Bill 207: An important step forward for women fleeing abuse

Bill 207, the Moving Ontario Family Law Forward Act, received royal assent on Nov. 20. In all likelihood, these revisions to the Children’s Law Reform Act (CLRA) will come into effect on March 1, 2021, the same date that similar revisions to the federal Divorce Act are implemented.

There is much that is good about this piece of law reform for women leaving abusive relationships. In particular, women turning to the CLRA to resolve parenting disputes with their former partner will benefit from the extensive and inclusive definition of family violence, which will now appear directly in the best interests of the child test.

As in the Divorce Act, the new definition in the CLRA uses the language of coercive and controlling behaviour and includes sexual, psychological and financial abuse as well as threats of or actual harm to animals among the behaviours that are considered to be family violence. It also makes explicit that conduct need not constitute a criminal offence for it to be considered in a family law proceeding.

These are important changes. For too long, women have struggled to have family courts acknowledge non-physical abuse when, in fact, it is often the less visible coercive controlling abuse that is more insidious, especially after separation.

It may be more difficult, for instance, for an abuser to continue physically assaulting his partner once they have separated, but it is all too easy for him to maintain power and control over her through stalking, tech abuse or legal bullying. He may send her threatening or triggering text messages, post embarrassing and private information or images of her online or use the children to spy on her; all of which can have a devastating impact on her emotional well-being and make it very difficult for her to engage effectively in the family law process.

Unfortunately, it has not been uncommon for courts to respond dismissively to non-physical abuse generally, but especially to abuse that does not constitute a criminal offence.

Those of us who work with survivors of family violence welcome these changes and anticipate more positive outcomes for some of our clients as a result.

However, we are concerned that some of the changes may be problematic for families where there has been a history of coercive controlling abuse.

The language about decision making is vague and creates an opportunity for an abusive partner to manipulate the intention of the legislation in order to intimidate and control the child’s other parent. It would have been more appropriate had the wording explicitly stated that the non-primary decision maker may only make day-to-day decisions that do not conflict with decisions being made by the primary decision maker.

Women with abusive partners will be challenged by the best interests factor that looks at the willingness of each parent to communicate and co-operate with the other. This is not realistic for a woman whose every encounter with her former partner is emotionally dangerous. Nor is it realistic, as another factor sets out, for her to be willing to support the child’s relationship with the other parent.

As Ontario moves towards implementation of the revised CLRA, two additional measures would further enhance the safety and well-being of women and children fleeing abuse.

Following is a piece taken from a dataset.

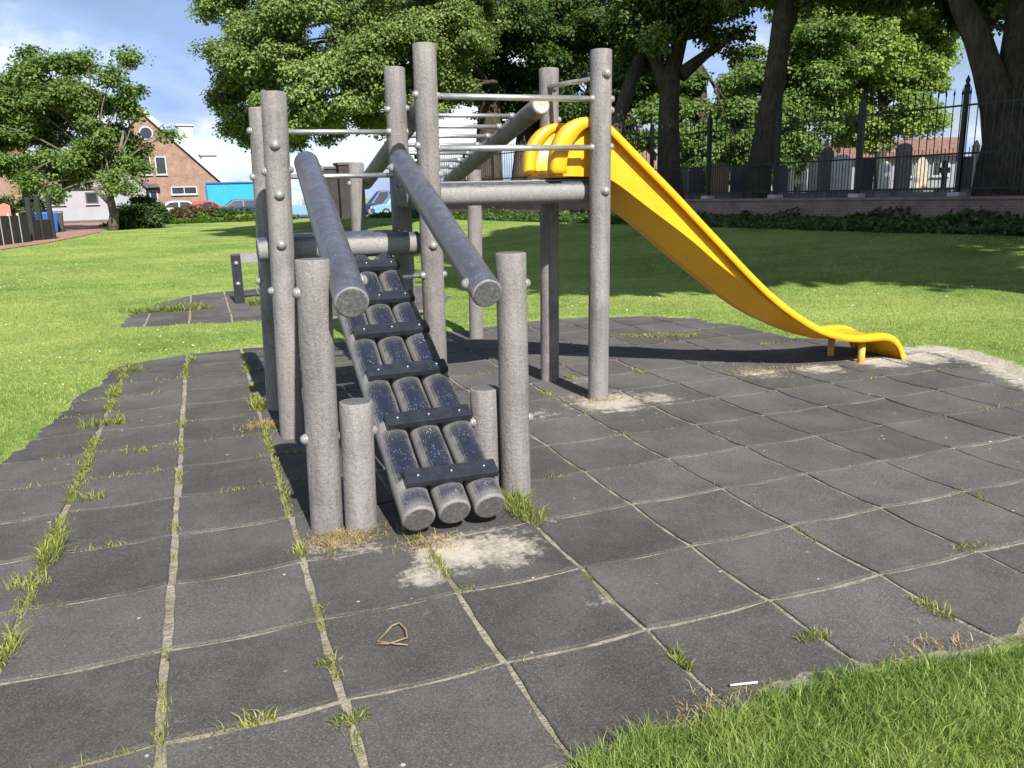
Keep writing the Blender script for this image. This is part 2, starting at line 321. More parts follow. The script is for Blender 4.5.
# ------------------------------------------------------------------ mesh building
class MB:
    def __init__(s): s.v = []; s.f = []; s.sm = []
    def add(s, vs, fs, smooth=False):
        o = len(s.v); s.v += [tuple(map(float, p)) for p in vs]
        for f in fs: s.f.append(tuple(i + o for i in f)); s.sm.append(smooth)
    def box(s, c, size, rz=0.0, mat=None):
        hx, hy, hz = size[0] / 2, size[1] / 2, size[2] / 2
        p = [(-hx, -hy, -hz), (hx, -hy, -hz), (hx, hy, -hz), (-hx, hy, -hz), (-hx, -hy, hz), (hx, -hy, hz), (hx, hy, hz), (-hx, hy, hz)]
        ca, sa = math.cos(rz), math.sin(rz)
        q = []
        for x, y, z in p:
            if mat is not None:
                w = mat @ Vector((x, y, z)); q.append((c[0] + w[0], c[1] + w[1], c[2] + w[2]))
            else: q.append((c[0] + x * ca - y * sa, c[1] + x * sa + y * ca, c[2] + z))
        s.add(q, [(0, 3, 2, 1), (4, 5, 6, 7), (0, 1, 5, 4), (1, 2, 6, 5), (2, 3, 7, 6), (3, 0, 4, 7)])
        return s
    def prism(s, poly, axis_o, au, av, aw, depth):
        """polygon (u,v) extruded along aw by depth"""
        o = np.array(axis_o, float); au = np.array(au, float); av = np.array(av, float); aw = np.array(aw, float)
        n = len(poly)
        a = [o + au * u + av * v for u, v in poly]; b = [p + aw * depth for p in a]
        fs = [tuple(range(n))[::-1], tuple(range(n, 2 * n))] + [(i, (i + 1) % n, n + (i + 1) % n, n + i) for i in range(n)]
        s.add(a + b, fs); return s
    def tube(s, pts, rad, seg=10, caps=True, jitter=0.0, rng=None):
        pts = [np.array(p, float) for p in pts]; n = len(pts)
        if not hasattr(rad, '__len__'): rad = [rad] * n
        t0 = pts[1] - pts[0]; ref = np.array([0, 0, 1.0]) if abs(t0[2]) < 0.9 * np.linalg.norm(t0) else np.array([1.0, 0, 0])
        vs = []; prevx = None
        for i in range(n):
            t = pts[min(i + 1, n - 1)] - pts[max(i - 1, 0)]; t = t / (np.linalg.norm(t) + 1e-12)
            if prevx is None: x = np.cross(ref, t)
            else: x = prevx - t * (prevx @ t)
            x /= np.linalg.norm(x) + 1e-12; prevx = x; y = np.cross(t, x)
            for k in range(seg):
                a = 2 * PI * k / seg; r = rad[i]
                if jitter: r *= 1 + jitter * math.sin(3 * a + 1.3 * i) * 0.6 + jitter * (random.random() - 0.5)
                vs.append(pts[i] + r * (math.cos(a) * x + math.sin(a) * y))
        fs = []
        for i in range(n - 1):
            for k in range(seg): fs.append((i * seg + k, i * seg + (k + 1) % seg, (i + 1) * seg + (k + 1) % seg, (i + 1) * seg + k))
        s.add(vs, fs, True)
        if caps:
            o = len(s.v) - n * seg
            s.f.append(tuple(o + k for k in range(seg))[::-1]); s.sm.append(False)
            s.f.append(tuple(o + (n - 1) * seg + k for k in range(seg))); s.sm.append(False)
        return s
    def log(s, a, b, r, seg=28, rim=0.012, ends=True, wob=0.004, step=0.12):
        """round plastic log with softened rims, slightly uneven along its length"""
        a = np.array(a, float); b = np.array(b, float); L = np.linalg.norm(b - a); t = (b - a) / L
        n = max(4, int(L / step)); st = [(0.0, r - rim), (rim * 0.35, r - rim * 0.3), (rim, r)]
        for i in range(1, n): st.append((rim + (L - 2 * rim) * i / n, r))
        st += [(L - rim, r), (L - rim * 0.35, r - rim * 0.3), (L, r - rim)]
        ph = random.random() * 6.28
        pts = []; rad = []
        for d, rr in st: pts.append(a + t * d); rad.append(rr * (1 + wob * math.sin(d * 9 + ph) + wob * math.sin(d * 23 + 2 * ph)))
        s.tube(pts, rad, seg, caps=ends); return s
    def dome(s, c, d, r, h=None, seg=14):
        c = np.array(c, float); d = np.array(d, float); d /= np.linalg.norm(d); h = h or r * 0.85
        prof = [(-0.006, r * 1.12), (0.004, r * 1.12), (0.005, r)] + [(0.005 + h * math.sin(a), r * math.cos(a)) for a in (0.35, 0.7, 1.05, 1.35)]
        s.tube([c + d * z for z, _ in prof], [q for _, q in prof], seg, caps=True); return s
    def grid(s, P, smooth=True, closed=False):
        """P: rows x cols of points"""
        R = len(P); Cn = len(P[0]); vs = [p for row in P for p in row]; fs = []
        for i in range(R - 1):
            for j in range(Cn if closed else Cn - 1):
                fs.append((i * Cn + j, i * Cn + (j + 1) % Cn, (i + 1) * Cn + (j + 1) % Cn, (i + 1) * Cn + j))
        s.add(vs, fs, smooth); return s
    def build(s, name, mat, parent=None, org=None, bevel=0.0, uv=False, subsurf=0, recalc=True):
        if org is None: org = THING_ORG.get(parent.name, (0, 0, 0)) if parent is not None else (0, 0, 0)
        me = bpy.data.meshes.new(name)
        me.from_pydata([(x - org[0], y - org[1], z - org[2]) for x, y, z in s.v], [], s.f)
        me.polygons.foreach_set('use_smooth', s.sm)
        if bevel or recalc:
            bm = bmesh.new(); bm.from_mesh(me)
            if recalc: bmesh.ops.recalc_face_normals(bm, faces=bm.faces)
            if bevel:
                es = [e for e in bm.edges if len(e.link_faces) == 2 and e.calc_face_angle(0) > 0.6]
                bmesh.ops.bevel(bm, geom=es, offset=bevel, segments=2, profile=0.7, affect='EDGES', clamp_overlap=True)
            bm.to_mesh(me); bm.free()
        if uv: box_uv(me)
        me.materials.append(mat)
        o = bpy.data.objects.new(name, me); COL.objects.link(o)
        if parent is not None: o.parent = parent
        else: o.location = org
        return o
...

Family law practitioners should be mandated to screen for family violence at the beginning of every case. Not all women disclose abuse. Without a universal screening process, the lawyer is not necessarily aware of important abuse issues, which means they may not take the proper steps to assist their client with accessing the appropriate services, safety issues may go unaddressed and, more generally, the lawyer’s advice may not speak to what the client most needs in terms of legal process and outcomes.

Interpreting the best interests factors appropriately and giving due weight to the consideration of family violence requires a high level of education about the nuanced reality of violence within families.

All those involved in the family law/court system should be required to participate in family violence education in order to ensure they can interpret the new legislation appropriately and use screening tools effectively.

Survivors of this kind of violence — whether adults or children — deserve no less.